Webbing is a graphic  strategy that provides a visual picture of how words or phrases connect to an object, concept, or topic. As students determine the characteristics of an object or idea, they begin to define the object by classifying its characteristics. Students begin to understand how the object or idea is similar or different from others. Webbing helps students clarify concepts.

 Purpose of Semantic Webbing

Semantic Webbing organizes information and relationships in a visual display.  It helps in reading comprehension and concept attainment and in the setting of purpose for reading through prediction.  It is also a helpful strategy for idea generation and organization in the writing process.


Semantic Webbing can be used both narrative or expository texts. It begins with the core topic which the teacher writes in the center. The students brainstorm the words and phrases which in related to the core word or describes that object. These are written on the spokes of the web.
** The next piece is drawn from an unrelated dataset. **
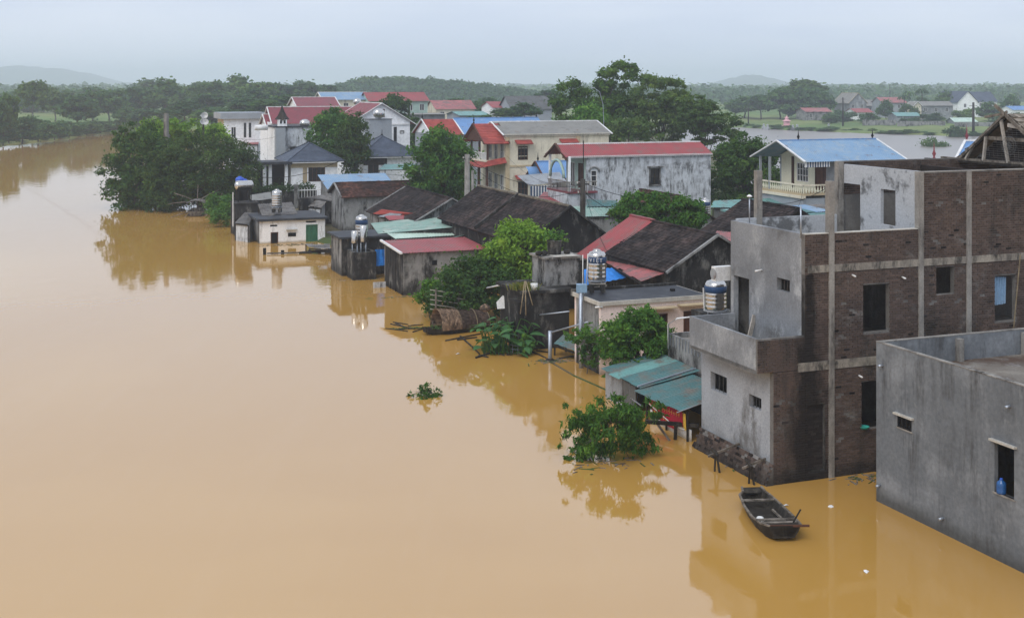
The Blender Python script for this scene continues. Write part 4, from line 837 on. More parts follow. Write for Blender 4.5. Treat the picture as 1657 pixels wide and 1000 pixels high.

The Webs can be used for review of materials already studied or for new lesson.

Class discussion  follows, with the teacher as the facilitator, to argue against or to defend the perceived relationships of the dictated words to the topic, and eventually a consensus is reached as to what the class believes constitutes a “web” for that concept


·         provides opportunities for the visual learner to recall the characteristics of an object or idea and to make connections for later use

·         helps students use and share their prior knowledge

·         helps students relate existing knowledge to content

·         stimulate participation

·         helps students identify patterns of information

·         provides students opportunities to think critically about an idea and determine its critical attributes.


Semantic Webbing has been shown to be an excellent strategy for use in reading lessons.  It not only provides a framework for the students' conceptualization of the story, it also allows the teacher to observe the students' comprehension.  In general, the use of graphic displays has proven to significantly improve comprehension and recall with normally achieving students and students with learning disabilities.